The statement is a sign that China is keen to expand its culture industry and open up more, although it is low on details.

Chinese minister of culture Cai Wu expects the value-added output of the cultural industry to account for 5 per cent of the country’s gross domestic product in 2016.

“The goal of reform is to cultivate qualified market entities from the government-run commercial cultural organisations and establish a modern and influential cultural industry system, so as to guard the role of state-run cultural enterprises as market leader and improve their international competitiveness,” Cai said in an interview with official news agency Xinhua.

The emphasis would be on developing markets for films, performance, entertainment, TV series and cartoons, as well as books, newspapers and magazines, he said.

Where once the plenum produced pledges to grow tractor output from state factories, the focus in new China is on boosting the cultural sector as a “pillar industry”. The language is profoundly old-school Marxist-Leninist, discussing a landmark resolution on “boosting cultural system reform and cultural industry development”, but there is a modernising undercurrent beneath the rhetoric.

What is fascinating about the way these reforms are outlined is the way the “culture” industry – traditionally an intangible kind of industry based on ideas and ephemera like poetry, films and performance – is described in the exact same way as the car industry or agribusiness.

Cai urged efforts to promote Chinese culture worldwide by launching “major external-oriented cultural promotion projects and cultivating cultural enterprises and intermediary organs with global influence”.

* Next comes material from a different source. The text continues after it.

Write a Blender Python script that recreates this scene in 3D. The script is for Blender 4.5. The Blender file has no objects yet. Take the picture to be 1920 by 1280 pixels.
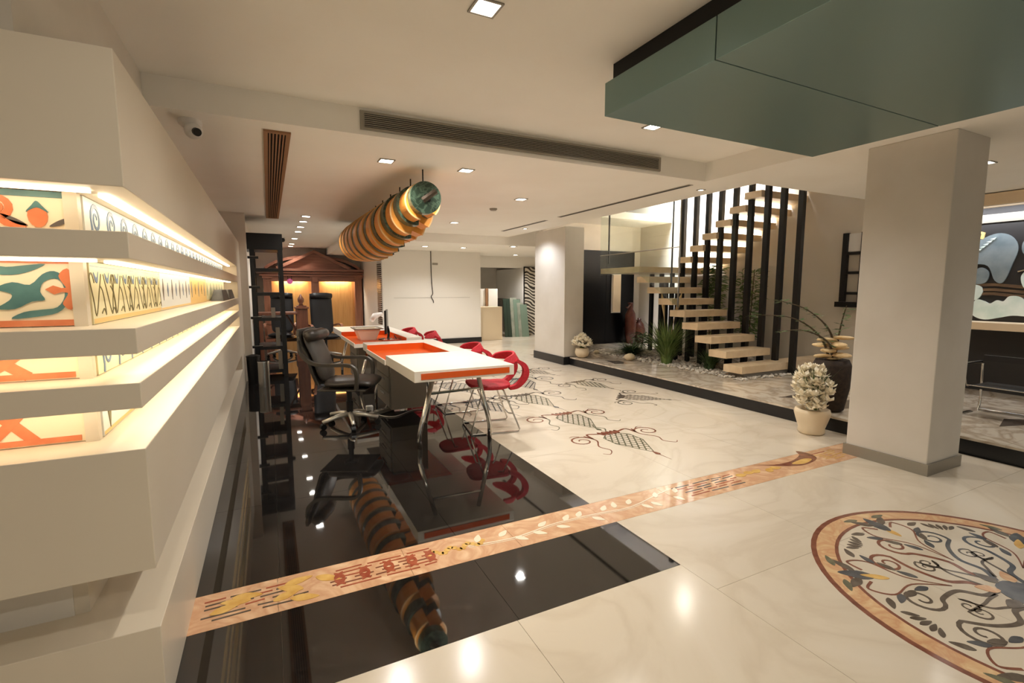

China has been busy trying to extend its soft power abroad with organisations such as the Confucius Institute, which teaches Chinese language and culture at institutions overseas, including UCD and UCC, and also by extending the reach of state-owned media companies such as Xinhua and CCTV.

“China should also actively absorb and learn the excellent achievements of foreign cultures,” Cai said, describing the decision to step up the introduction of external talents, technology and capital in cultural fields as “a key step in China’s opening up drive”.

The rhetoric either betrays a naivety about how culture works or it is a fudge aimed at distracting people from the real aim of the plenum: to work out the details of who will form the core leadership when Chinese president Hu Jintao passes over the reins of power next year, probably to Xi Jinping.

If this is a cultural call to arms, the challenge will be how China expands its cultural industries without the government relinquishing its firm grip on the media and censorship of books and films.

The film business is doing well in China, with box-office takings zipping past the €1 billion threshold last year for the first time.

James Cameron’s 3D science-fiction epic Avatar took €140 million in China last year, the second-biggest take in the world and despite a quota system of 20 imported films a year.

But culture czars such as Feng Xiaogang, the most popular film director in China, complain that China’s film business cannot advance as long as censorship restricts the kind of films that can be made.

Most films are fairly basic historical martial-arts epics, while TV dramas are restricted to either propaganda or costume dramas. However, there are signs that Chinese audiences, the consumers of cultural products, as it were, are looking for meatier fare that better reflects a changing China.

Mao’s Cultural Revolution was “a single spark” that started “a prairie fire”, but there is little detail in the plenum document to suggest that we can expect “great disorder under heaven” followed by “great order under heaven” in the world of culture.